GIVEN PROBLEM: Transcribe the material word for word, but without the images.

>> start RECORDED DATA

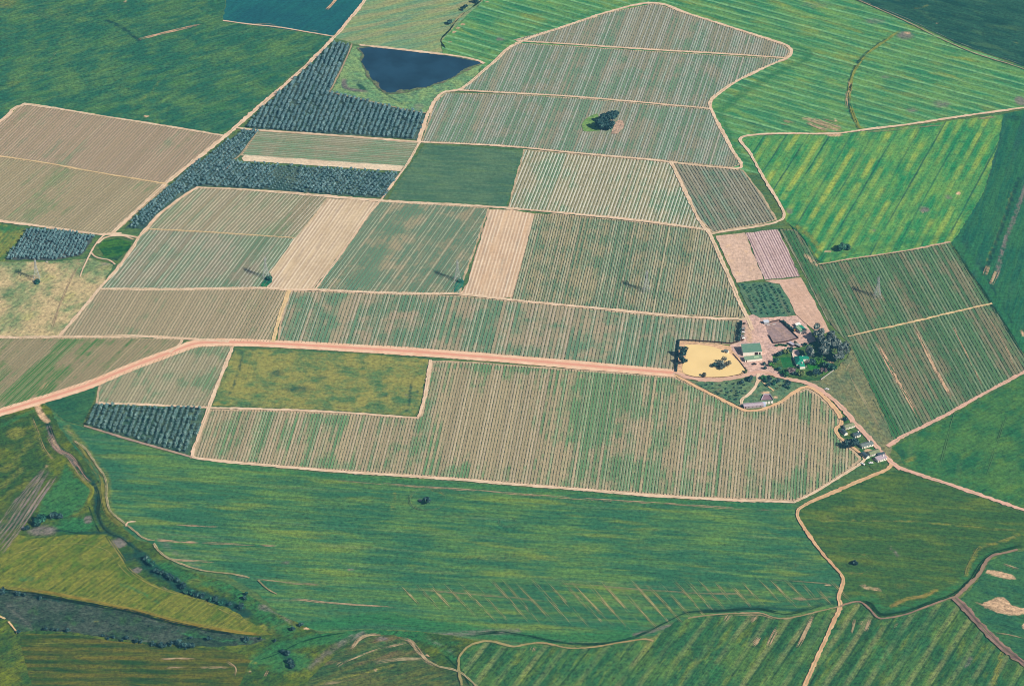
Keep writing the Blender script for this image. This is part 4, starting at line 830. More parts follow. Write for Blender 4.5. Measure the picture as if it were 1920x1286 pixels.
field('village_green', 'green yards between the row of small white cottages', [(1578, 784), (1590, 786), (1610, 812), (1640, 842), (1662, 866), (1655, 878), (1640, 882), (1622, 872), (1606, 846), (1580, 826), (1572, 808)],
      crop('yard_grass', (44, 104, 76), (92, 122, 84), (1, 0), patch=8, mott=.28, C=(150, 142, 118), feats=True), step=2, feats=[('B', 'bare', (1628, 846), 9, 4, .8), ('B', 'bare', (1640, 862), 5, 3, .7), ('B', 'bare', (1606, 842), 8, 4, .5), ('L', 'dry', [(1590, 806), (1592, 818)], 5, .5)], cat='grass')
# grass islet and sand in the tree clump
field('grass_patch', 'light green grass hollow beside the dark tree clump', [(1090, 236), (1096, 226), (1108, 218), (1120, 214), (1125, 246), (1105, 248), (1094, 247)], crop('hollow_grass', (110, 152, 96), (126, 160, 100), (1, 0), patch=5), cat='grass', z=.6)
field('bare_patch', 'pinkish bare patch on the sunny side of the tree clump', [(1152, 232), (1160, 226), (1168, 228), (1170, 240), (1158, 252), (1146, 252)], crop('patch_soil', (206, 172, 150), (176, 158, 142), D_UP, patch=5, mott=.3), cat='bare soil', z=.6)

# ================================================================== WATER
def water(name, label, poly, c, rough, zz, k=1.0):
    n = NT(name + '_surface', rough, .12)
    a = n.noise(n.pos, 1 / 30.0, 3)
    n.base(n.mix(n.step(a, .3, .7), col(c, .84 if name[0] == 'r' else .95), col(c, 1.14 if name[0] == 'r' else 1.05)))
    L = smooth(GL(poly) + [G(*poly[0])], 2.0)[:-1]
    if name[0] == 'r':
        g = np.convolve(NR.normal(0, 1.0, len(L) + 4), np.ones(5) / 5 ** .5, 'valid')[:len(L)]; cc = L.mean(0); up = (L[:, 1] < cc[1] + 12)
        L = L + (L - cc) / np.linalg.norm(L - cc, axis=1)[:, None] * (g * 1.3 * up)[:, None]
    o = mesh_np(name, np.column_stack([L, np.full(len(L), .66)]), [tuple(range(len(L)))], n.mat)
    if o.data.polygons[0].normal.z < 0: o.data.flip_normals()
    return tag(o, label, 'water', None, 'structure')
field('mud_margin', 'narrow muddy margin round the reservoir water', [(669, 90), (700, 87), (740, 91), (850, 105), (908, 119), (890, 127), (868, 139), (840, 153), (792, 168), (766, 175), (738, 178), (720, 176), (708, 165), (686, 143), (680, 126), (675, 115), (679, 104)], crop('mud_rim', (96, 124, 92), (120, 122, 104), (1, 0), patch=7, mott=.3), cat='bank', jit=.9, z=.61)
water('reservoir_water', 'deep blue triangular reservoir below its pale dam wall', [(673, 92), (700, 90), (740, 94), (800, 101), (850, 108), (890, 116), (904, 119), (888, 124), (866, 136), (838, 150), (815, 158), (790, 164), (765, 171), (748, 171), (738, 174), (722, 172), (712, 163), (703, 153), (690, 141), (684, 126), (679, 115), (683, 105)], (44, 80, 102), .5, .75)
water('pond_water', 'flat sandy yellow muddy pond beside the farm yard', [(1283, 648), (1300, 647), (1326, 649), (1348, 655), (1368, 664), (1383, 678), (1392, 688), (1396, 696), (1386, 702), (1360, 707), (1330, 707.5), (1300, 706), (1284, 701), (1279, 694), (1281, 680), (1287, 664)], (246, 214, 154), .6, .85)

# ================================================================== ROADS
PALE_D = dirt('pale_dirt', (240, 212, 182), (226, 194, 164))
YEL_D = dirt('sandy_dirt', (236, 206, 158), (226, 192, 146))
GREY_D = dirt('grey_track', (186, 168, 142), (168, 150, 128), edge=(110, 130, 96))
RED_D = dirt('red_dirt', (244, 208, 176), (238, 192, 160), mid=(228, 162, 140), tracks=False)
PINK_D = dirt('pink_dirt', (230, 188, 166), (220, 176, 156))
BROWN_D = dirt('brown_track', (164, 138, 120), (140, 122, 112), edge=(92, 108, 84))
MAUVE_D = dirt('gully_bed', (160, 132, 124), (120, 106, 104), edge=(150, 140, 108), mid=(88, 84, 86))

road('dirt_road', 'wide red dirt road running across to the farm', [(-120, 806), (0, 774), (70, 753), (168, 722), (250, 688), (330, 658), (365, 646), (400, 643), (440, 643), (520, 646), (700, 656), (900, 670), (1100, 687), (1268, 701)], 13.0, RED_D)
road('dirt_road', 'pink farm road below the muddy pond and past the cottages', [(1262, 700), (1300, 711), (1340, 714), (1385, 708), (1425, 699), (1450, 704), (1482, 712), (1513, 719), (1540, 733), (1570, 757), (1605, 797), (1640, 835), (1668, 865), (1690, 880)], 6.0, PINK_D)
road('dirt_road', 'pink road leaving the cottages along the plain green field', [(1672, 868), (1692, 880), (1740, 896), (1800, 916), (1860, 936), (1920, 956), (2060, 1004)], 5.2, PINK_D)
road('dirt_road', 'straight pale road along the dark olive orchards', [(720, -60), (685, 0), (655, 38), (630, 68), (560, 137), (420, 257), (310, 346), (240, 410), (212, 437)], 5.0, PALE_D)
road('dirt_track', 'thin pale track between the two dark green fields', [(418, 40), (470, 47), (520, 52), (580, 62), (627, 70)], 2.6, PALE_D)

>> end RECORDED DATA

RESPONSE:
Keep writing the Blender script for this image. This is part 4, starting at line 830. More parts follow. Write for Blender 4.5. Measure the picture as if it were 1920x1286 pixels.
field('village_green', 'green yards between the row of small white cottages', [(1578, 784), (1590, 786), (1610, 812), (1640, 842), (1662, 866), (1655, 878), (1640, 882), (1622, 872), (1606, 846), (1580, 826), (1572, 808)],
      crop('yard_grass', (44, 104, 76), (92, 122, 84), (1, 0), patch=8, mott=.28, C=(150, 142, 118), feats=True), step=2, feats=[('B', 'bare', (1628, 846), 9, 4, .8), ('B', 'bare', (1640, 862), 5, 3, .7), ('B', 'bare', (1606, 842), 8, 4, .5), ('L', 'dry', [(1590, 806), (1592, 818)], 5, .5)], cat='grass')
# grass islet and sand in the tree clump
field('grass_patch', 'light green grass hollow beside the dark tree clump', [(1090, 236), (1096, 226), (1108, 218), (1120, 214), (1125, 246), (1105, 248), (1094, 247)], crop('hollow_grass', (110, 152, 96), (126, 160, 100), (1, 0), patch=5), cat='grass', z=.6)
field('bare_patch', 'pinkish bare patch on the sunny side of the tree clump', [(1152, 232), (1160, 226), (1168, 228), (1170, 240), (1158, 252), (1146, 252)], crop('patch_soil', (206, 172, 150), (176, 158, 142), D_UP, patch=5, mott=.3), cat='bare soil', z=.6)

# ================================================================== WATER
def water(name, label, poly, c, rough, zz, k=1.0):
    n = NT(name + '_surface', rough, .12)
    a = n.noise(n.pos, 1 / 30.0, 3)
    n.base(n.mix(n.step(a, .3, .7), col(c, .84 if name[0] == 'r' else .95), col(c, 1.14 if name[0] == 'r' else 1.05)))
    L = smooth(GL(poly) + [G(*poly[0])], 2.0)[:-1]
    if name[0] == 'r':
        g = np.convolve(NR.normal(0, 1.0, len(L) + 4), np.ones(5) / 5 ** .5, 'valid')[:len(L)]; cc = L.mean(0); up = (L[:, 1] < cc[1] + 12)
        L = L + (L - cc) / np.linalg.norm(L - cc, axis=1)[:, None] * (g * 1.3 * up)[:, None]
    o = mesh_np(name, np.column_stack([L, np.full(len(L), .66)]), [tuple(range(len(L)))], n.mat)
    if o.data.polygons[0].normal.z < 0: o.data.flip_normals()
    return tag(o, label, 'water', None, 'structure')
field('mud_margin', 'narrow muddy margin round the reservoir water', [(669, 90), (700, 87), (740, 91), (850, 105), (908, 119), (890, 127), (868, 139), (840, 153), (792, 168), (766, 175), (738, 178), (720, 176), (708, 165), (686, 143), (680, 126), (675, 115), (679, 104)], crop('mud_rim', (96, 124, 92), (120, 122, 104), (1, 0), patch=7, mott=.3), cat='bank', jit=.9, z=.61)
water('reservoir_water', 'deep blue triangular reservoir below its pale dam wall', [(673, 92), (700, 90), (740, 94), (800, 101), (850, 108), (890, 116), (904, 119), (888, 124), (866, 136), (838, 150), (815, 158), (790, 164), (765, 171), (748, 171), (738, 174), (722, 172), (712, 163), (703, 153), (690, 141), (684, 126), (679, 115), (683, 105)], (44, 80, 102), .5, .75)
water('pond_water', 'flat sandy yellow muddy pond beside the farm yard', [(1283, 648), (1300, 647), (1326, 649), (1348, 655), (1368, 664), (1383, 678), (1392, 688), (1396, 696), (1386, 702), (1360, 707), (1330, 707.5), (1300, 706), (1284, 701), (1279, 694), (1281, 680), (1287, 664)], (246, 214, 154), .6, .85)

# ================================================================== ROADS
PALE_D = dirt('pale_dirt', (240, 212, 182), (226, 194, 164))
YEL_D = dirt('sandy_dirt', (236, 206, 158), (226, 192, 146))
GREY_D = dirt('grey_track', (186, 168, 142), (168, 150, 128), edge=(110, 130, 96))
RED_D = dirt('red_dirt', (244, 208, 176), (238, 192, 160), mid=(228, 162, 140), tracks=False)
PINK_D = dirt('pink_dirt', (230, 188, 166), (220, 176, 156))
BROWN_D = dirt('brown_track', (164, 138, 120), (140, 122, 112), edge=(92, 108, 84))
MAUVE_D = dirt('gully_bed', (160, 132, 124), (120, 106, 104), edge=(150, 140, 108), mid=(88, 84, 86))

road('dirt_road', 'wide red dirt road running across to the farm', [(-120, 806), (0, 774), (70, 753), (168, 722), (250, 688), (330, 658), (365, 646), (400, 643), (440, 643), (520, 646), (700, 656), (900, 670), (1100, 687), (1268, 701)], 13.0, RED_D)
road('dirt_road', 'pink farm road below the muddy pond and past the cottages', [(1262, 700), (1300, 711), (1340, 714), (1385, 708), (1425, 699), (1450, 704), (1482, 712), (1513, 719), (1540, 733), (1570, 757), (1605, 797), (1640, 835), (1668, 865), (1690, 880)], 6.0, PINK_D)
road('dirt_road', 'pink road leaving the cottages along the plain green field', [(1672, 868), (1692, 880), (1740, 896), (1800, 916), (1860, 936), (1920, 956), (2060, 1004)], 5.2, PINK_D)
road('dirt_road', 'straight pale road along the dark olive orchards', [(720, -60), (685, 0), (655, 38), (630, 68), (560, 137), (420, 257), (310, 346), (240, 410), (212, 437)], 5.0, PALE_D)
road('dirt_track', 'thin pale track between the two dark green fields', [(418, 40), (470, 47), (520, 52), (580, 62), (627, 70)], 2.6, PALE_D)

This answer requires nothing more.